Monday, Apr. 07, 1958

A Word About Propaganda

"Officials said tonight that Russia's newest diplomatic note shows the Kremlin wants to turn a summit conference into a propaganda circus' instead of seeking meaningful agreements."

Thus ran an Associated Press story last week, and it brought one member editor to a boil. Jonathan Daniels of the Raleigh (N.C.) News and Observer lashed out in an editorial charging the A.P. with trafficking in propaganda itself. Scolded he-'When [A.P.] accepts, for worldwide dissemination, cracks at Russians from unnamed 'officials' it is making itself a mouthpiece, not an objective news service ... What officials? The story did not name them. Undoubtedly the reporter was not allowed to do so. If not, the story should have said directly that 'the State Department said,' if that is the fact. If that is not the fact, the A.P. should not give its great facilities to some 'officials' merely expressing their own views and not the formalized, quoted opinion of the government itself."
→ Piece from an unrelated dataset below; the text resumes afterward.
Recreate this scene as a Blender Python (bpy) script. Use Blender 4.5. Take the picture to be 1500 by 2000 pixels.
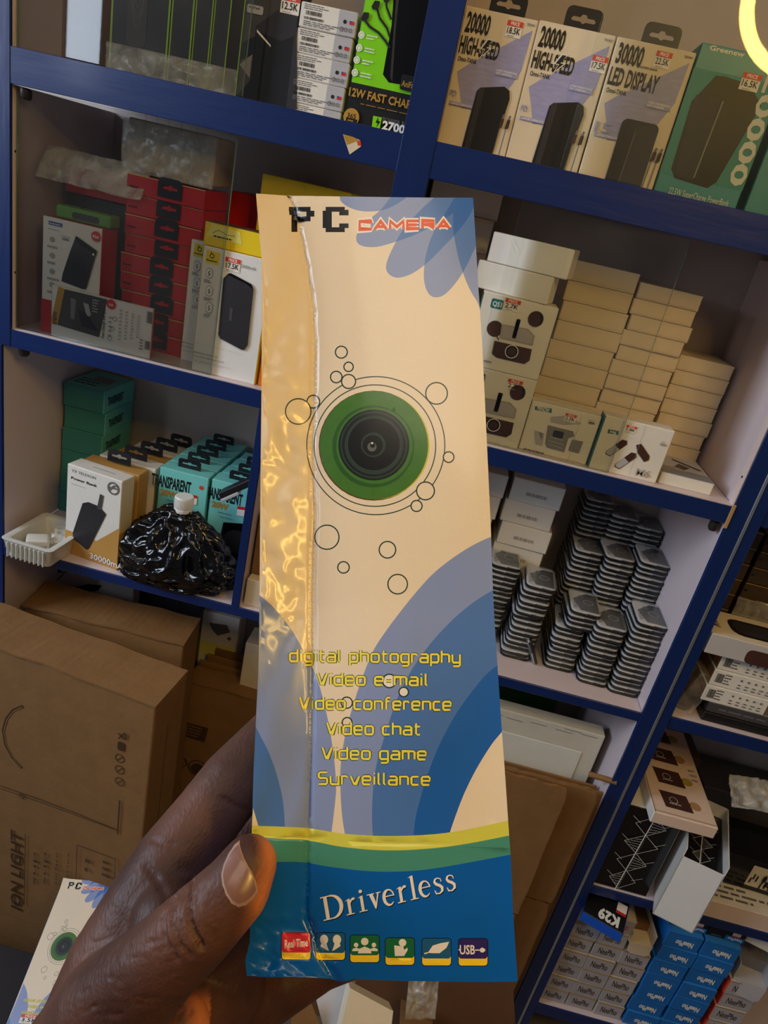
import bpy, bmesh, math, random
from mathutils import Vector as V, Matrix, noise
from mathutils.geometry import delaunay_2d_cdt
from mathutils.bvhtree import BVHTree
for _o in list(bpy.data.objects): bpy.data.objects.remove(_o)
random.seed(7)
SC = bpy.context.scene
COL = SC.collection
CZ = 1.55                       # height of the phone camera above the floor
CAM = V((0, -1.0, CZ))          # the front plane of the shelving is y = 0
YAW, PITCH, ROLL, F = .0554566, -.4073540, .2255731, 1400.0
def _axes():
    cy, sy, cp, sp, cr, sr = math.cos(YAW), math.sin(YAW), math.cos(PITCH), math.sin(PITCH), math.cos(ROLL), math.sin(ROLL)
    r, f, u = V((1, 0, 0)), V((0, cp, sp)), V((0, -sp, cp))
    r, u = cr*r+sr*u, -sr*r+cr*u
    Z = Matrix.Rotation(YAW, 3, 'Z')
    return Z@r, Z@u, Z@f
AR, AU, AF = _axes()
cd = bpy.data.cameras.new('camera'); cam = bpy.data.objects.new('camera', cd); COL.objects.link(cam)
cd.sensor_fit = 'HORIZONTAL'; cd.sensor_width = 36; cd.lens = 36*F/1500; cd.clip_start = .02
cam.matrix_world = Matrix.Translation(CAM) @ Matrix((AR, AU, -AF)).transposed().to_4x4()
SC.camera = cam
vs = SC.view_settings
SC.display_settings.display_device = 'sRGB'
vs.view_transform = 'Standard'; vs.look = 'None'; vs.exposure = 0.0; vs.gamma = 1; vs.use_curve_mapping = False
# ---------------------------------------------------------------- light
W = bpy.data.worlds.new('world'); SC.world = W; W.use_nodes = True
W.node_tree.nodes['Background'].inputs[0].default_value = (.80, .84, 1, 1)
W.node_tree.nodes['Background'].inputs[1].default_value = .085
def area(name, loc, aim, sx, sy, power, col):
    l = bpy.data.lights.new(name, 'AREA'); l.shape = 'RECTANGLE'; l.size = sx; l.size_y = sy; l.energy = power; l.color = col
    o = bpy.data.objects.new(name, l); COL.objects.link(o); o.location = loc
    o.rotation_euler = (V(aim)-V(loc)).to_track_quat('-Z', 'Y').to_euler(); return o
area('daylight_door', (-1.86, -2.3, CZ+.60), (-.4, 0, CZ+.1), .13, .9, 4, (.72, .84, 1))
area('cool_left_fill', (-2.1, -1.0, CZ+.4), (.1, .1, CZ-.1), .9, 1.1, 36, (.74, .84, 1))  # added cool fill in place of left daylight, set clear of glass reflections
area('overhead_fill', (-.2, -1.5, CZ+1.25), (0, -.4, 0), .9, .5, 4, (1, .86, .66))  # added weak warm fill from above; no such lamp is known
RING_C, RING_R, RING_POW = V((.66, -1.3, CZ+.67)), .17, 58.0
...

Editor Daniels, 55, was talking through his hat about the A.P. story, which was at worst, dully written, but he could speak with some authority about propaganda in the news. As Franklin Roosevelt's press secretary in 1945, he admitted last year he released only those pictures of F.D.R. at Yalta (two months before his death) that showed him "least marked by deadly haggard weariness."